Un calcul de 10 000 ans qui ne prendrait finalement que… 2,5 jours ?
Dans la vidéo publiée par Google pour détailler son succès, Marissa Guistina, chercheur au Google Quantum A.I. Lab, rappelle qu’atteindre la suprématie quantique requiert trois étapes : construire les circuits quantiques ; les faire confectionner ; enfin, simuler le même calcul sur un ordinateur d’architecture classique. C’est bien cette troisième étape que les chercheurs d’IBM contestent. L’article de Google explique que le calcul mené en 200 secondes par leur calculateur Sycamore aurait nécessité 10 000 années de calcul. Les chercheurs d’IBM estiment qu’il ne faudrait en fait que 2,5 jours pour le mener à bien avec, de surcroît, des résultats bien plus précis, donc pas de quoi clamer la suprématie quantique tant convoitée.
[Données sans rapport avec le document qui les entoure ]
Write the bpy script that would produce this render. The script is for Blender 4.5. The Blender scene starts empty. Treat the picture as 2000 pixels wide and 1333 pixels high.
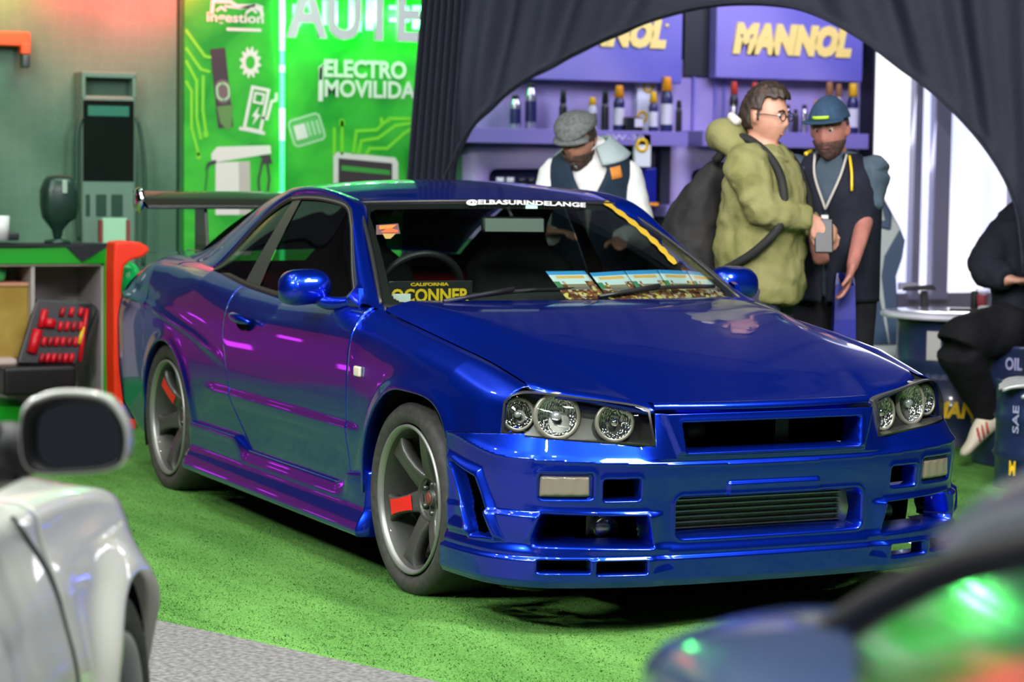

Bien évidemment, les IBMers ont étayé leurs affirmations avec leurs propres simulations montrant qu’avec 53 Qubits et 20 cycles de calcul, la simulation de l’algorithme de Schrödinger-Feynman implémenté par Google pouvait ne délivrer son résultat qu’au bout de 2,5 jours de travail. Ce calcul a même fait l’objet d’un papier de recherche de 39 pages qui a été publié sur l’archive ouverte arXiv de l’université de Cornell pour mieux souligner le sérieux de l’analyse.
Bataille de simulations entre équipes de recherche
Face à cette attaque en règle de leur simulation, les chercheurs de Google ont répliqué dans l’article de blog où a été relayé l’article de Nature. Ceux-ci campent sur leur position, le calcul délivré en 200 secondes par Sycamore aurait bel et bien nécessité 10 000 années de calcul au plus puissant supercalculateur. Les Googlers expliquent avoir fait monter progressivement le nombre de Qubits mieux en puissance, passant progressivement de 12 Qubits à 53 Qubits en s’assurant de la performance du calculateur quantique par rapport aux simulations et aux modèles théoriques. Enfin, en faisant monter le nombre de Qubits jusqu’à 53, cela a permis, selon eux, de passer sous le régime de la suprématie quantique.